• Data block

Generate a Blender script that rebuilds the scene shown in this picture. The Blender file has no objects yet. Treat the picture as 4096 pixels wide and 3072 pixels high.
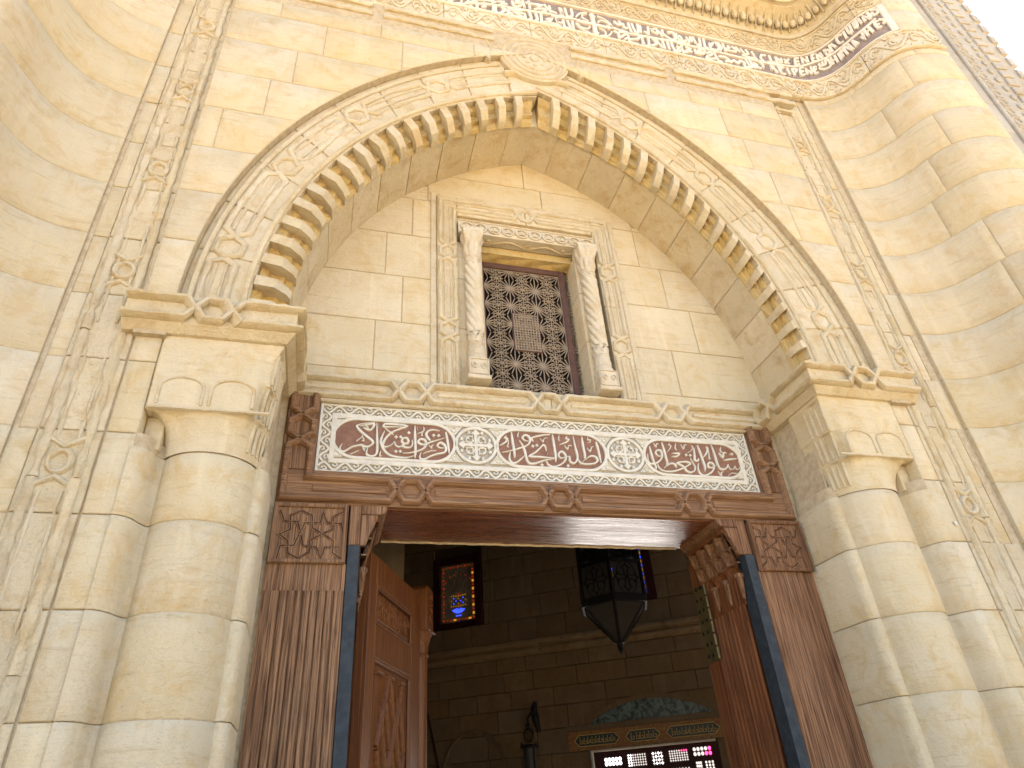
import bpy, bmesh, math, random
from mathutils import Vector, Matrix
R = math.radians; PI = math.pi
random.seed(7)
sc = bpy.context.scene
# ---------------------------------------------------------------- camera
cam_d = bpy.data.cameras.new('camera'); cam = bpy.data.objects.new('camera', cam_d); sc.collection.objects.link(cam)
yaw, pit, rol = R(16.8708), R(32.8777), R(-4.42344)
fw = Vector((math.sin(yaw)*math.cos(pit), math.cos(yaw)*math.cos(pit), math.sin(pit)))
r0 = Vector((math.cos(yaw), -math.sin(yaw), 0)); u0 = r0.cross(fw)
rr = r0*math.cos(rol)+u0*math.sin(rol); uu = -r0*math.sin(rol)+u0*math.cos(rol)
m = Matrix((rr, uu, -fw)).transposed().to_4x4(); m.translation = Vector((-1.13965, -3.08381, 1.6)); cam.matrix_world = m
cam_d.sensor_width = 36; cam_d.lens = 2650.5/4096*36; cam_d.clip_start = .02; cam_d.clip_end = 600
sc.camera = cam
# ---------------------------------------------------------------- world, sun, exposure
SUN_EL, SUN_AZ = 55, 10          # sun stands behind the facade
w = bpy.data.worlds.new('World'); sc.world = w; w.use_nodes = True
nt = w.node_tree; nt.nodes.clear()
sky = nt.nodes.new('ShaderNodeTexSky'); sky.sky_type = 'NISHITA'; sky.sun_disc = False
sky.sun_elevation = R(SUN_EL); sky.sun_rotation = R(SUN_AZ); sky.air_density = 1.0; sky.dust_density = 3.0; sky.ozone_density = 1.0
bg = nt.nodes.new('ShaderNodeBackground'); bg.inputs[1].default_value = .15
wo = nt.nodes.new('ShaderNodeOutputWorld'); nt.links.new(sky.outputs[0], bg.inputs[0]); nt.links.new(bg.outputs[0], wo.inputs[0])
sd = bpy.data.lights.new('sun', 'SUN'); sd.energy = 4.6; sd.angle = R(.5); sd.color = (1, .94, .84)
so = bpy.data.objects.new('sun', sd); sc.collection.objects.link(so)
sv = Vector((math.sin(R(SUN_AZ))*math.cos(R(SUN_EL)), math.cos(R(SUN_AZ))*math.cos(R(SUN_EL)), math.sin(R(SUN_EL))))
so.rotation_euler = sv.to_track_quat('Z', 'Y').to_euler(); so.location = (0, 10, 20)
sc.view_settings.view_transform = 'Standard'; sc.view_settings.look = 'None'
sc.view_settings.exposure = 2.33; sc.view_settings.gamma = 1; sc.view_settings.use_curve_mapping = False
sc.cycles.max_bounces = 10; sc.cycles.diffuse_bounces = 6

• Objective
Examine the listing and say how many of its lines contain the string "scene". Give the number alone.

• Response to the exercise
2